As we sat in our editorial meeting last week, chewing over the previous week’s drunkenness and debauchery, someone suddenly fired across the table at me ‘I had that new coffee wine the other day – what’s it called?’ Luckily I knew the right answer (never a good idea to be speechless and clueless in editorial meetings), the Cappupinoccinotage from Boland Kelder.  It’s a daft, virtually unpronounceable name, but clearly catchy enough for both of us to remember a week later.

Mad names are hugely popular with winemakers around the world. Some involve teasing the French like our very own Fairview do with their Goats do Roam, their Goat Roti and the Bored Doe – all responses to the fact that the originals of these names are only allowed on French wines. Google suggest quite a few more in similar vein – Chat en Oeuf, which has a cute label of a cat sitting on an egg, Frog’s Leap Winery in California which makes a Leapfrogmilch Riesling and finally the Smoking Parrot Sauvignon (Polly Fumé, better known as Pouilly Fumé!).

Some wine labels get straight to the point – Old Git is popular in the UK and a new version for the ladies has now been launched called Old Tart. Several other wineries also target women – I found Mad Housewife Wine,  Mommy’s Time Out (which sounds a great idea to me) and the sleek and smoky Very Sexy Shiraz from Cloof winery here in SA.

On a slightly sourer note, I came across an Australian wine clearly made by a jilted husband. It was simply called Bitch and the back label had no other text apart from the name of the wine repeated 77 times. What did she do to him I wonder?!

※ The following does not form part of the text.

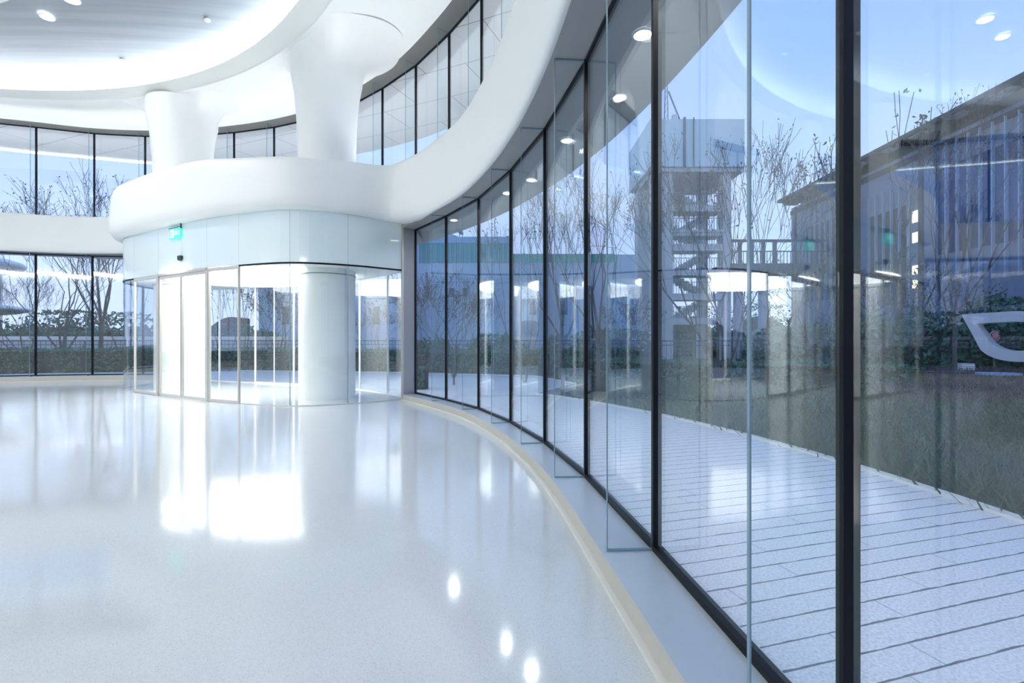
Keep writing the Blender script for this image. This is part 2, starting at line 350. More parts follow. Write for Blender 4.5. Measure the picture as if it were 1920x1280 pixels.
# exterior slab edge between the floors: underside grey, outer face white
def between(name, A, B, z, zt, label, mats, dA=.03):
    n = 90
    def res(P):
        P = [Vector((p[0], p[1])) for p in P]; L = [0]
        for a, b in zip(P[:-1], P[1:]): L.append(L[-1]+(b-a).length)
        out = []
        for k in range(n+1):
            s = L[-1]*k/n
            for i in range(len(P)-1):
                if s <= L[i+1]+1e-6: out.append(P[i].lerp(P[i+1], (s-L[i])/max(L[i+1]-L[i], 1e-9))); break
        return out
    a = res(A); b = res(B); mb = MB()
    mb.strip([[(p.x, p.y, z) for p in a], [(p.x, p.y, z) for p in b]], 0)
    mb.strip([[(p.x, p.y, z) for p in b], [(p.x, p.y, zt) for p in b]], 1)
    mb.strip([[(p.x, p.y, zt) for p in b], [(p.x, p.y, zt) for p in a]], 1)
    mb.strip([[(p.x, p.y, zt) for p in a], [(p.x, p.y, z) for p in a]], 1)
    return tag(mb.build(name, mats), label, kind='structure')
UPo = offset(catmull([Vector(p) for p in UP], 5), -.28)
iR = 18*5
lowline = LOW_L+LOW_V[1:]+LOW_R[1:]
between('trim_4', outer_edge(LOW_R, .03), UPo[90:], H_LOW, Z_DECK-.02, 'exterior slab edge with grey underside above the right glass', ['panelgrey', 'plaster'])
between('trim_5', outer_edge(LOW_L, .03), UPo[:61], H_LOWL, Z_DECK-.02, 'exterior slab edge above the left glass', ['panelgrey', 'plaster'])
between('trim_6', outer_edge(LOW_V, .12), UPo[60:91], H_LOW, Z_DECK-.02, 'exterior slab edge above the outer vestibule glass', ['panelgrey', 'plaster'])
# roof overhang
S0 = offset(catmull([Vector(p) for p in UP], 5), -.03); S1 = offset(catmull([Vector(p) for p in UP], 5), -3.4); ro = MB()
ro.strip([[(p.x, p.y, H_UP+.02) for p in S0], [(p.x, p.y, H_UP+.12) for p in S1]], 0)
ro.strip([[(p.x, p.y, H_UP+.12) for p in S1], [(p.x, p.y, H_UP+.7) for p in S1], [(p.x, p.y, H_UP+1.0) for p in S0], [(p.x, p.y, H_UP+.02) for p in S0]], 1)
tag(ro.build('ceiling_overhang', ['soffit', 'plaster']), 'white panelled roof overhang outside the clerestory', kind='structure')

# jamb between right glass and vestibule ---------------------------------
J0 = Vector((-2.414, 12.10)); J1 = Vector((-2.70, 11.87))
jm = MB().wallseg(J0+Vector((-.02, .02)), J1+Vector((.0, .0)), .05, Z_SILL-.02, H_LOW+.02, off=0)
jm.wallseg(J1+(J1-J0)*.02, J1+(J0-J1)*.08, .08, 0, H_LOW+.02, mi=1)
tag(jm.build('wall_jamb', ['jamb', 'frame']), 'grey metal jamb where the vestibule meets the curved glass', kind='structure')

# ------------------------------------------------------------------ vestibule
SEAM = [(-10.62, 13.62), (-9.33, 12.78), (-8.30, 12.17), (-7.30, 11.60), (-6.28, 11.15), (-4.92, 10.72), (-3.76, 11.08), (-2.72, 11.89)]
VL = [(-12.1, 17.6), (-12.08, 16.6), (-11.98, 15.6), (-11.72, 14.7), (-11.3, 14.1)]
VP = [Vector(p) for p in VL+SEAM]
VC = catmull(VP, 6)                     # 6 steps per span; seams start at index len(VL)*6
k0 = len(VL)*6
def curved(P, t, z0, z1, mi=0, mb=None):
    mb = mb or MB(); A = offset(P, t/2); B = offset(P, -t/2)
    mb.strip([[(p.x, p.y, z) for p in q] for q, z in ((A, z0), (A, z1), (B, z1), (B, z0), (A, z0))], mi)
    for i in (0, -1): a, b = A[i], B[i]; mb.add([(a.x, a.y, z0), (b.x, b.y, z0), (b.x, b.y, z1), (a.x, a.y, z1)], [(0, 1, 2, 3)], mi)
    return mb
Z_T = 3.2; Z_B = 4.40
ve = empty('wall_vestibule', (-7, 12, 0)); tag(ve, 'curved glass vestibule wall with pale frosted band above the clear glass', kind='structure')
LV = (-7, 12, 0)
spans = [(0, 24), (24, 30)]+[(k0+6*i, k0+6*i+6) for i in range(7)]
for a, b in spans:
    P = VC[a:b+1]
    local(curved(P, .03, Z_T, Z_B), LV).build('frosted_panel', 'frost', ve, smooth=False)
sm = MB()
for i in [k0+6*j for j in range(8)]:
    p = VC[i]; sm.tube((p.x, p.y, Z_T), (p.x, p.y, Z_B), .017, .017, 6)
local(sm, LV).build('panel_seam', 'seam', ve)
local(curved(VC[k0+24:], .05, Z_T-.035, Z_T), LV).build('shadow_gap', 'black', ve)
local(curved(VC[:k0+1], .05, Z_T-.035, Z_T), LV).build('shadow_gap', 'black', ve)
for a, b in [(0, 24), (24, 30), (k0+24, k0+30), (k0+30, k0+36), (k0+36, k0+42)]:
    local(curved(VC[a:b+1], .016, .02, Z_T-.03), LV).build('glass_pane', 'vglass', ve)
local(curved(VC[k0+24:], .03, 0, .02), LV).build('floor_channel', 'frame', ve)
local(curved(VC[:k0+1], .03, 0, .02), LV).build('floor_channel', 'frame', ve)
e_ = MB()
for i in (k0+30, k0+36): p = VC[i]; e_.tube((p.x, p.y, .02), (p.x, p.y, Z_T-.03), .010, .010, 6)
local(e_, LV).build('glass_joint', 'finedge', ve)
# doors
def leaf(name, a, b, label, z1=3.14, rail=.045, sill=.07, off=0, handle=False):
    a = Vector(a); b = Vector(b); d = (b-a).normalized(); L = (a.x, a.y, 0)
    r = empty(name, L); tag(r, label, kind='structure')
    f = MB(); f.wallseg(a, b, .05, .01, .01+sill, off); f.wallseg(a, b, .05, z1-.08, z1, off)
    f.wallseg(a, a+d*rail, .05, .01+sill, z1-.08, off); f.wallseg(b-d*rail, b, .05, .01+sill, z1-.08, off)
    local(f, L).build('door_frame', 'frame', r)
    local(MB().wallseg(a+d*rail, b-d*rail, .016, .01+sill, z1-.08, off), L).build('glass_pane', 'vglass', r)
    return r
S_ = [VC[k0+6*i] for i in range(8)]
leaf('door_1', S_[1]+(S_[2]-S_[1])*.05, S_[2]-(S_[2]-S_[1])*.004, 'left glass sliding door leaf of the vestibule')
leaf('door_2', S_[2]+(S_[3]-S_[2])*.004, S_[3]-(S_[3]-S_[2])*.02, 'right glass sliding door leaf of the vestibule')
leaf('window_90', S_[0], S_[1]-(S_[1]-S_[0])*.03, 'fixed framed glass left of the sliding doors', rail=.035, sill=.06, z1=3.19)
leaf('window_91', S_[3]+(S_[4]-S_[3])*.03, S_[4], 'fixed framed glass right of the sliding doors', rail=.035, sill=.06, z1=3.19)
tr = MB(); tr.wallseg(S_[1], S_[3], .10, 3.14, 3.20, 0); tr.wallseg(S_[1]-(S_[1]-S_[0])*.03, S_[1]+(S_[2]-S_[1])*.05, .10, 0, 3.14); tr.wallseg(S_[3]-(S_[3]-S_[2])*.02, S_[3]+(S_[4]-S_[3])*.05, .08, 0, 3.14)
tag(tr.build('trim_7', 'frame'), 'silver head track and posts of the sliding doors', kind='structure')
# vestibule ceiling + luminous panel
vc = MB(); poly = [(p.x, p.y) for p in VC]+[(p[0], p[1]) for p in LOW_V[::-1]]
vc.prism(poly[::-1], 3.25, 3.30)
tag(vc.build('ceiling_vestibule', 'ceil'), 'white ceiling inside the vestibule', kind='structure')
lp = MB(); n = 48; cx, cyy, rot = -7.15, 13.75, math.radians(-24)
el = []
for i in range(n):
    a = 2*math.pi*i/n; u = 3.0*math.cos(a); v = 2.0*math.sin(a)*(1-.10*math.cos(a)); el.append((cx+u*math.cos(rot)-v*math.sin(rot), cyy+u*math.sin(rot)+v*math.cos(rot)))
lp.prism(el, 3.215, 3.245)
tag(lp.build('luminous_ceiling_panel', 'lum'), 'large glowing oval light panel in the vestibule ceiling between the columns', 'ceiling light')

# ------------------------------------------------------------------ main ceiling
R2c = (-13.15, 2.25); R2 = 12.3; Z2 = CAMZ+7.2
R1c = (-13.5, 2.32); R1 = 12.08; Z1 = CAMZ+7.4
n = 160
UPin = offset(catmull([Vector(p) for p in UP], 5), .5)
ce = MB(); rows = []
angs = [math.atan2(p.y-R2c[1], p.x-R2c[0]) for p in UPin]
# add an arc behind the viewer so that the ceiling closes
a_end = angs[-1]; a_start = angs[0]
extra = list(np.linspace(a_end, a_start-2*math.pi if a_start > a_end else a_start, 40))[1:-1]
outer = [(p.x, p.y) for p in UPin]+[(R2c[0]+15.0*math.cos(a), R2c[1]+15.0*math.sin(a)) for a in extra]
def sm(t): return t*t*(3-2*t)
K = 12
for j in range(K+1):
    t = j/K; row = []
    for (x, y) in outer:
        a = math.atan2(y-R2c[1], x-R2c[0]); ix = R2c[0]+R2*math.cos(a); iy = R2c[1]+R2*math.sin(a)
        z = Z2+(H_UP-Z2)*sm(t)+.10*math.sin(math.pi*t)
        row.append((ix+(x-ix)*t, iy+(y-iy)*t, z))
    rows.append(row)
ce.strip(rows, closed=True)
top = [[(x, y, 11.2) for x, y, z in rows[-1]]]
tag(ce.build('ceiling', 'ceil', smooth=True), 'smooth white ceiling sweeping round the oval opening', kind='structure')
# lip + cove + dome
def circ(c, r, z, n=160): return [(c[0]+r*math.cos(2*math.pi*i/n), c[1]+r*math.sin(2*math.pi*i/n), z) for i in range(n)]
lip = MB(); lip.strip([circ(R2c, R2+.02, Z2-.0), circ(R1c, R1, Z1), circ(R1c, R1+.06, Z1+.02), circ(R1c, R1+1.15, Z1+.02)], closed=True)
tag(lip.build('ceiling_opening_lip', 'lip', smooth=False), 'pale lip round the oval ceiling opening', kind='structure')
ZD = CAMZ+8.5
dome = MB(); dome.strip([circ(R1c, R1+1.15, Z1+.02), circ(R1c, R1+1.1, Z1+.25), circ(R1c, R1+.8, Z1+.42), circ(R1c, R1-.2, Z1+.60), circ(R1c, R1-1.6, Z1+.85), circ(R1c, R1-3.6, ZD), circ(R1c, R1*.5, ZD+.02), circ(R1c, .1, ZD+.02)], closed=True)
tag(dome.build('ceiling_recess', 'brushed', smooth=True), 'brushed grey recessed ceiling inside the oval opening', kind='structure')
cv = MB(); cv.strip([circ(R1c, R1+.30, Z1+.06), circ(R1c, R1+.46, Z1+.06), circ(R1c, R1+.46, Z1+.03), circ(R1c, R1+.30, Z1+.03), circ(R1c, R1+.30, Z1+.06)], closed=True)
tag(cv.build('cove_light_strip', 'cove'), 'hidden led strip washing the recessed ceiling round the oval opening', 'light strip')
isl = MB(); isl.disc((-13.3, 5.2, CAMZ+7.75), 6.0, .15, 96)
tag(isl.build('ceiling_island', 'lip'), 'round pale suspended ceiling panel at the middle of the recess', kind='structure')

# ------------------------------------------------------------------ columns
def ceil_z(x, y):
    d = math.hypot(x-R2c[0], y-R2c[1]); t = min(max((d-R2)/2.75, 0), 1); return Z2+(H_UP-Z2)*sm(t)+.10*math.sin(math.pi*t)
def column(x, y, r, flare, label):
    mb = MB(); n = 64; rows = []
    prof = [(-.02, r, 0), (3.0, r, 0), (5.2, r*1.0, 0), (6.2, r*1.02, 0), (7.0, r*1.06, 0), (7.7, r*1.14, 0), (8.15, r*1.26, 0)]
    for z, rr, _ in prof: rows.append([(x+rr*math.cos(2*math.pi*i/n), y+rr*math.sin(2*math.pi*i/n), z) for i in range(n)])
    for k in range(1, 13):
        t = k/12; row = []
        for i in range(n):
            a = 2*math.pi*i/n; ca, sa = math.cos(a), math.sin(a)
            fm = flare
            while fm > r*1.05 and math.hypot(x+fm*ca-R2c[0], y+fm*sa-R2c[1]) < R2+.10: fm -= .02
            r0 = r*1.26; rm = max(fm, r0*1.02)
            rad = r0+(rm-r0)*(1-math.cos(t*math.pi/2))
            zt = ceil_z(x+rm*ca, y+rm*sa)+.01; z0 = 8.15
            row.append((x+rad*ca, y+rad*sa, z0+(zt-z0)*math.sin(t*math.pi/2)**1.0))
        rows.append(row)
    mb.strip(rows, closed=True)
    o = tag(mb.build('column', 'plaster', smooth=True), label, 'column', 'round columns flaring into the ceiling', 'structure')
    ring = MB(); ring.strip([[(x+(r+q)*math.cos(2*math.pi*i/n), y+(r+q)*math.sin(2*math.pi*i/n), z) for i in range(n)] for q, z in ((.002, 3.10), (.012, 3.10), (.012, 3.125), (.002, 3.125))], closed=True)
    ring.build('joint_ring', 'seam', o)
column(-4.77, 12.50, .69, 2.0, 'thick white round column flaring into the ceiling, the nearer one beside the right of the vestibule')
column(-10.20, 15.0, .74, 1.9, 'thick white round column flaring into the ceiling, the farther one behind the sliding doors')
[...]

But there’s no need to go far to find wacky names for wines, we have quite enough oddball names right here in SA. Cappupinoccinotage is soon to be joined by Vrede en Lust’s Mocholate (a choc/moch Malbec), The Jam Jar Shiraz and of course Boekenhoutskloof’s Chocolate Block have long had fans drooling and salivating.

Less appetising perhaps is the new wine from Cape Point, the Splattered Toad Sauvignon, but at least we have some way to go before we start quaffing the ultimate disgusting-sounding wine which hails from New Zealand – fancy a glass of Cat’s Pee on a Gooseberry Bush anyone? Yuck, yuck and triple yuck!

Anyone got any other hideous or hilarious wine names you think we should try?